Quel poids pour la liberté d’expression ?

Daniel Ibanez tente de fédérer les lanceurs d’alerte en France, notamment par l’organisation depuis deux ans du salon “Des livres et l’alerte”. Selon lui, pas de doute possible, “que ce soit la surveillance de masse révélée par Edward Snowden ou les exactions américaines en Irak et en Afghanistan révélées par Chelsea Manning, nous sommes dans la liberté d’expression offerte par la Déclaration universelle des droits de l’homme de 1948”. Une déclaration qui ne semble cependant pas avoir peser très lourd dans le cas de Chelsea Manning ou dans celui d’Edward Snowden.
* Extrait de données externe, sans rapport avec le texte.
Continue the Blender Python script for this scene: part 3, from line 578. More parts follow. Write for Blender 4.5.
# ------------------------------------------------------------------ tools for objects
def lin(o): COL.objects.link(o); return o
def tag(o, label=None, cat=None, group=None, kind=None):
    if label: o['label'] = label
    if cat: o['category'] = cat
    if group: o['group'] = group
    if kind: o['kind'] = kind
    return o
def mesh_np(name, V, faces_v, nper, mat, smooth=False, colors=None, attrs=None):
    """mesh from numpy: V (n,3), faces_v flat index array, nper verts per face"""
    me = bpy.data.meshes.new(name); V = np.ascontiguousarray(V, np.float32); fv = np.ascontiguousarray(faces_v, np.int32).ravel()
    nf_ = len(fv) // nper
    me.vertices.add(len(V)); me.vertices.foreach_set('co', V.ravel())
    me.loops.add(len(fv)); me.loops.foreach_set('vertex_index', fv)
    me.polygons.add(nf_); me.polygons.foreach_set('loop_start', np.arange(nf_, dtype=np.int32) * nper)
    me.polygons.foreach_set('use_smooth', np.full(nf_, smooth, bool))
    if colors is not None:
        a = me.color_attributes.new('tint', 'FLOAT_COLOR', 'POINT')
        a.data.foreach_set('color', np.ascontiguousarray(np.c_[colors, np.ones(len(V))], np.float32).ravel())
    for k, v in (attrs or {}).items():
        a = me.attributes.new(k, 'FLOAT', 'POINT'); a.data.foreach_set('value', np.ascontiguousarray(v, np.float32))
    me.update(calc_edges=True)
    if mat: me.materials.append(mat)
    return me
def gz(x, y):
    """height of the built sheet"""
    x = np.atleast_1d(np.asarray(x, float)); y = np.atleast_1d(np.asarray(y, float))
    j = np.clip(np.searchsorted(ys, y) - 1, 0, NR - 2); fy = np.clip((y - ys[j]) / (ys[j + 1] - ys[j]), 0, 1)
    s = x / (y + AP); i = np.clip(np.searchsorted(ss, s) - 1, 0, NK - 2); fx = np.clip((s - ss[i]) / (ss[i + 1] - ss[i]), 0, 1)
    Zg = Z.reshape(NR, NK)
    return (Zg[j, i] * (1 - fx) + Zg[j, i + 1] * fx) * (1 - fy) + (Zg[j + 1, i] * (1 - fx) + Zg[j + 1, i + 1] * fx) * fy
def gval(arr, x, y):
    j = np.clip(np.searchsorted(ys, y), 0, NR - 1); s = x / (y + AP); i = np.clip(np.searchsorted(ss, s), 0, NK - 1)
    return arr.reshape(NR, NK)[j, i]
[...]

Depuis le scandale du Watergate, il y a eu des décisions de la Cour suprême américaine qui protégeaient les lanceurs d’alerte sur des éléments extrêmement graves, rappelle Daniel Ibanez. Si on peut dire que Chelsea Manning a trahi un secret militaire, ce dernier n’a pas lieu d’être puisqu’il bafoue les droits de l’humanité. Ce qu’il a révélé, ce sont des crimes de guerre. Les États-Unis et toutes les autres démocraties seraient mieux inspirés de ne pas s’intéresser aux affaires dites Monica Lewinski, qui relèvent de la sphère privée, et d’accepter que celles de crime de guerre soient effectivement révélées normalement.”

Si Daniel Ibanez salue lui aussi la décision de Barack Obama, il craint un retour en arrière : Le problème, c’est que personne ne sait exactement ce que Donald Trump va faire quand il aura le pouvoir. Effectivement, Chelsea Manning a été graciée, mais sa libération n’est prévue que le 17 mai. J’espère qu’il n’y aura pas de retour en arrière.” Si Donald Trump a pour l’instant gardé le silence sur le sujet, la décision de Barack Obama a provoqué la colère de plusieurs membres des Républicains, comme le sénateur John McCain, ex-candidat à l’élection présidentielle, qui estime qu’il s’agit d’une grave erreur qui va encourager d’autres actes d’espionnage”.